TASK REQUIREMENTS: Return each line of the listing below, unchanged, and omit the images.

SOURCE MATERIAL:

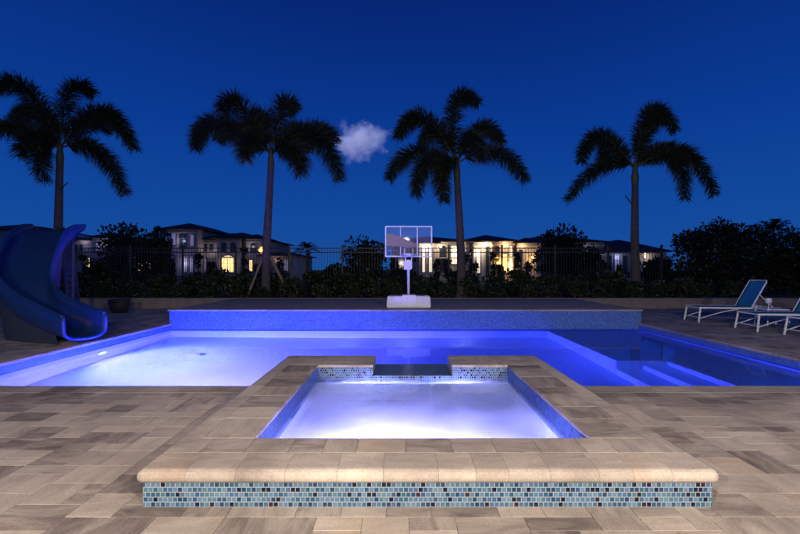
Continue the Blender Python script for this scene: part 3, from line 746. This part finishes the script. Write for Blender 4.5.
for v, (bm, sm) in enumerate(SH):
    e_ = empty('garden_shrub', (0, 0, 0), 0, 'dark rounded leafy shrub in the planting bed behind the low wall', 'shrub', 'low shrubs in the planting bed')
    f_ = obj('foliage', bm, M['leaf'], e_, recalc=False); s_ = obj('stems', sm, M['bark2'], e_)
    protos.append(e_)
# strappy plants (spiky clumps)
def spiky(rng, n, L, w):
    bm = bmesh.new()
    for _ in range(n):
        a = rng.uniform(0, 6.283); el = R(rng.uniform(25, 80)); l = L * rng.uniform(.6, 1.1)
        d = Vector((math.cos(a) * math.cos(el), math.sin(a) * math.cos(el), math.sin(el))); sd = d.cross(Vector((0, 0, 1))).normalized() * w
        p = [Vector((math.cos(a) * .05, math.sin(a) * .05, .05))]
        for k in (1, 2, 3): p.append(p[0] + d * l * k / 3 + Vector((0, 0, -l * .16 * (k / 3) ** 2 * 2)))
        ws = [.5, 1, .8, .05]; vs = [(bm.verts.new(q - sd * ww), bm.verts.new(q + sd * ww)) for q, ww in zip(p, ws)]
        for A, B in zip(vs, vs[1:]): bm.faces.new((A[0], A[1], B[1], B[0]))
    return bm
used = set(); rng = random.Random(11)
def place(pi, x, y, z, s, rz, sz=1):
    o = protos[pi] if pi not in used else copy_tree(protos[pi]); used.add(pi)
    o.location = (x, y, z); o.scale = (s, s, s * sz); o.rotation_euler.z = rz
x = -13.4; k = 0
while x < 13.6:      # front row of low shrubs
    place(k % 5, x, 16.55 + rng.uniform(-.15, .2), .22, rng.uniform(.58, .82), rng.uniform(0, 6), rng.uniform(.75, 1.1)); x += rng.uniform(.85, 1.15); k += 1
x = -14.2
while x < 9.5:       # back row, higher
    place(k % 5, x, 18.2 + rng.uniform(-.3, .5), .25, rng.uniform(.95, 1.12), rng.uniform(0, 6), rng.uniform(.78, .98)); x += rng.uniform(1.15, 1.5); k += 1
# spiky plants here and there
sp0 = empty('spiky_plant', (0, 0, 0), 0, 'spiky strap-leaved plant among the shrubs behind the low wall', 'garden plant', 'spiky plants in the planting bed')
obj('leaves', spiky(random.Random(3), 60, .8, .022), M['leaf'], sp0, recalc=False)
for i, px in enumerate((322, 352, 374, 448, 476, 512, 556, 596, 612, 655, 300, 240)):
    o = sp0 if i == 0 else copy_tree(sp0)
    D_ = 17.3 + .25 * (i % 3); s = rng.uniform(.9, 1.3); o.location = (PX(px, D_), D_, .3); o.scale = (s, s, s); o.rotation_euler.z = i

def tree(label, px, D, w_px, top_py, seed, bot_py=285, group=None, size=.16, nc=34, nl=110, name='leafy_tree', z0f=.12):
    rng = random.Random(seed); X = PX(px, D); H = PZ(top_py, D); w = w_px * D / F
    t = empty(name, (X, D, 0), 0, label, 'tree', group)
    bm, cs = clumpy(rng, w, w * .8, H * (1 - z0f) - .3, H * z0f, nc, nl, size * D / 20, .45)
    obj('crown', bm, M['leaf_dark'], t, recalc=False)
    bm = bmesh.new(); tube(bm, [(0, 0, 0), (.05, 0, H * .25), (0, .05, H * .6)], [.14, .10, .04], 8)
    for c in cs[:12]: tube(bm, [(0, 0, H * .15), (c[0] * .5, c[1] * .5, c[2] * .7), c], [.05, .03, .01], 5)
    obj('trunk', bm, M['bark2'], t)
    return t
TG = 'trees along the fence and lawn'
tree('dark leafy tree with a ragged top before the left villas', 128, 27, 62, 228, 21, group=TG, nc=48)
tree('smaller dark tree just left of the two-storey tower house', 158, 24, 24, 226, 22, group=TG, nc=26)
tree('low dark bush between the slide and the left villas', 95, 19, 30, 262, 23, group=TG)
tree('bushy dark tree just left of the basketball hoop', 362, 22, 46, 240, 24, group=TG, nc=40)
tree('wide low tree between the small palm and the basketball hoop', 338, 21, 36, 262, 25, group=TG)
tree('low dark tree seen below the clear backboard', 398, 20, 34, 268, 35, group=TG)
tree('dark tree hiding the middle of the brown-roofed villa', 562, 30, 52, 230, 26, group=TG, nc=44)
tree('thin ragged tree at the right end of the brown-roofed villa', 590, 26, 26, 246, 27, group=TG, nc=22)
tree('low dark tree beside the rightmost palm trunk', 655, 22, 30, 258, 36, group=TG, nc=22)
tree('tall dark hedge tree right of the rightmost palm', 690, 20.5, 44, 232, 28, group=TG, nc=46)
tree('dense dark tree behind the farthest lounger, with a flat top', 722, 20, 54, 224, 29, group=TG, nc=60)
tree('dark feathery tree behind the backrest of the far lounger', 760, 21, 50, 226, 30, group=TG, nc=54)
tree('dark tree at the right edge of the photo', 800, 20, 54, 231, 31, group=TG, nc=54)
tree('dark tree beyond the right edge, partly out of view', 845, 20, 50, 232, 34, group=TG, nc=40)
tree('dark shrubby tree at the left edge of the photo, beside the slide', -8, 13.6, 44, 262, 32, group=TG, size=.22, z0f=.05)
tree('dark tree behind the top of the blue slide', 45, 20, 60, 262, 33, group=TG, z0f=.05)
# slim garden trees close in front of the villas
rg_ = random.Random(77)
for px, ty, wd in ((84, 252, 7), (110, 250, 9), (120, 256, 8), (172, 258, 7), (198, 250, 6), (212, 262, 8), (244, 246, 5), (258, 262, 8), (280, 258, 7), (394, 258, 8), (411, 254, 7), (437, 252, 4), (448, 258, 7), (464, 254, 7), (474, 260, 6), (493, 250, 3), (500, 262, 5), (518, 252, 5), (527, 262, 7), (546, 250, 9), (606, 258, 7), (620, 262, 6), (636, 254, 8), (650, 262, 7)):
    tree('slim dark garden tree close in front of a villa', px, 50 + rg_.uniform(-2, 4), wd, ty, int(px), group='slim garden trees in front of the villas', nc=9, nl=42, size=.13, name='garden_tree')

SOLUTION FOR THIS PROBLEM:
Continue the Blender Python script for this scene: part 3, from line 746. This part finishes the script. Write for Blender 4.5.
for v, (bm, sm) in enumerate(SH):
    e_ = empty('garden_shrub', (0, 0, 0), 0, 'dark rounded leafy shrub in the planting bed behind the low wall', 'shrub', 'low shrubs in the planting bed')
    f_ = obj('foliage', bm, M['leaf'], e_, recalc=False); s_ = obj('stems', sm, M['bark2'], e_)
    protos.append(e_)
# strappy plants (spiky clumps)
def spiky(rng, n, L, w):
    bm = bmesh.new()
    for _ in range(n):
        a = rng.uniform(0, 6.283); el = R(rng.uniform(25, 80)); l = L * rng.uniform(.6, 1.1)
        d = Vector((math.cos(a) * math.cos(el), math.sin(a) * math.cos(el), math.sin(el))); sd = d.cross(Vector((0, 0, 1))).normalized() * w
        p = [Vector((math.cos(a) * .05, math.sin(a) * .05, .05))]
        for k in (1, 2, 3): p.append(p[0] + d * l * k / 3 + Vector((0, 0, -l * .16 * (k / 3) ** 2 * 2)))
        ws = [.5, 1, .8, .05]; vs = [(bm.verts.new(q - sd * ww), bm.verts.new(q + sd * ww)) for q, ww in zip(p, ws)]
        for A, B in zip(vs, vs[1:]): bm.faces.new((A[0], A[1], B[1], B[0]))
    return bm
used = set(); rng = random.Random(11)
def place(pi, x, y, z, s, rz, sz=1):
    o = protos[pi] if pi not in used else copy_tree(protos[pi]); used.add(pi)
    o.location = (x, y, z); o.scale = (s, s, s * sz); o.rotation_euler.z = rz
x = -13.4; k = 0
while x < 13.6:      # front row of low shrubs
    place(k % 5, x, 16.55 + rng.uniform(-.15, .2), .22, rng.uniform(.58, .82), rng.uniform(0, 6), rng.uniform(.75, 1.1)); x += rng.uniform(.85, 1.15); k += 1
x = -14.2
while x < 9.5:       # back row, higher
    place(k % 5, x, 18.2 + rng.uniform(-.3, .5), .25, rng.uniform(.95, 1.12), rng.uniform(0, 6), rng.uniform(.78, .98)); x += rng.uniform(1.15, 1.5); k += 1
# spiky plants here and there
sp0 = empty('spiky_plant', (0, 0, 0), 0, 'spiky strap-leaved plant among the shrubs behind the low wall', 'garden plant', 'spiky plants in the planting bed')
obj('leaves', spiky(random.Random(3), 60, .8, .022), M['leaf'], sp0, recalc=False)
for i, px in enumerate((322, 352, 374, 448, 476, 512, 556, 596, 612, 655, 300, 240)):
    o = sp0 if i == 0 else copy_tree(sp0)
    D_ = 17.3 + .25 * (i % 3); s = rng.uniform(.9, 1.3); o.location = (PX(px, D_), D_, .3); o.scale = (s, s, s); o.rotation_euler.z = i

def tree(label, px, D, w_px, top_py, seed, bot_py=285, group=None, size=.16, nc=34, nl=110, name='leafy_tree', z0f=.12):
    rng = random.Random(seed); X = PX(px, D); H = PZ(top_py, D); w = w_px * D / F
    t = empty(name, (X, D, 0), 0, label, 'tree', group)
    bm, cs = clumpy(rng, w, w * .8, H * (1 - z0f) - .3, H * z0f, nc, nl, size * D / 20, .45)
    obj('crown', bm, M['leaf_dark'], t, recalc=False)
    bm = bmesh.new(); tube(bm, [(0, 0, 0), (.05, 0, H * .25), (0, .05, H * .6)], [.14, .10, .04], 8)
    for c in cs[:12]: tube(bm, [(0, 0, H * .15), (c[0] * .5, c[1] * .5, c[2] * .7), c], [.05, .03, .01], 5)
    obj('trunk', bm, M['bark2'], t)
    return t
TG = 'trees along the fence and lawn'
tree('dark leafy tree with a ragged top before the left villas', 128, 27, 62, 228, 21, group=TG, nc=48)
tree('smaller dark tree just left of the two-storey tower house', 158, 24, 24, 226, 22, group=TG, nc=26)
tree('low dark bush between the slide and the left villas', 95, 19, 30, 262, 23, group=TG)
tree('bushy dark tree just left of the basketball hoop', 362, 22, 46, 240, 24, group=TG, nc=40)
tree('wide low tree between the small palm and the basketball hoop', 338, 21, 36, 262, 25, group=TG)
tree('low dark tree seen below the clear backboard', 398, 20, 34, 268, 35, group=TG)
tree('dark tree hiding the middle of the brown-roofed villa', 562, 30, 52, 230, 26, group=TG, nc=44)
tree('thin ragged tree at the right end of the brown-roofed villa', 590, 26, 26, 246, 27, group=TG, nc=22)
tree('low dark tree beside the rightmost palm trunk', 655, 22, 30, 258, 36, group=TG, nc=22)
tree('tall dark hedge tree right of the rightmost palm', 690, 20.5, 44, 232, 28, group=TG, nc=46)
tree('dense dark tree behind the farthest lounger, with a flat top', 722, 20, 54, 224, 29, group=TG, nc=60)
tree('dark feathery tree behind the backrest of the far lounger', 760, 21, 50, 226, 30, group=TG, nc=54)
tree('dark tree at the right edge of the photo', 800, 20, 54, 231, 31, group=TG, nc=54)
tree('dark tree beyond the right edge, partly out of view', 845, 20, 50, 232, 34, group=TG, nc=40)
tree('dark shrubby tree at the left edge of the photo, beside the slide', -8, 13.6, 44, 262, 32, group=TG, size=.22, z0f=.05)
tree('dark tree behind the top of the blue slide', 45, 20, 60, 262, 33, group=TG, z0f=.05)
# slim garden trees close in front of the villas
rg_ = random.Random(77)
for px, ty, wd in ((84, 252, 7), (110, 250, 9), (120, 256, 8), (172, 258, 7), (198, 250, 6), (212, 262, 8), (244, 246, 5), (258, 262, 8), (280, 258, 7), (394, 258, 8), (411, 254, 7), (437, 252, 4), (448, 258, 7), (464, 254, 7), (474, 260, 6), (493, 250, 3), (500, 262, 5), (518, 252, 5), (527, 262, 7), (546, 250, 9), (606, 258, 7), (620, 262, 6), (636, 254, 8), (650, 262, 7)):
    tree('slim dark garden tree close in front of a villa', px, 50 + rg_.uniform(-2, 4), wd, ty, int(px), group='slim garden trees in front of the villas', nc=9, nl=42, size=.13, name='garden_tree')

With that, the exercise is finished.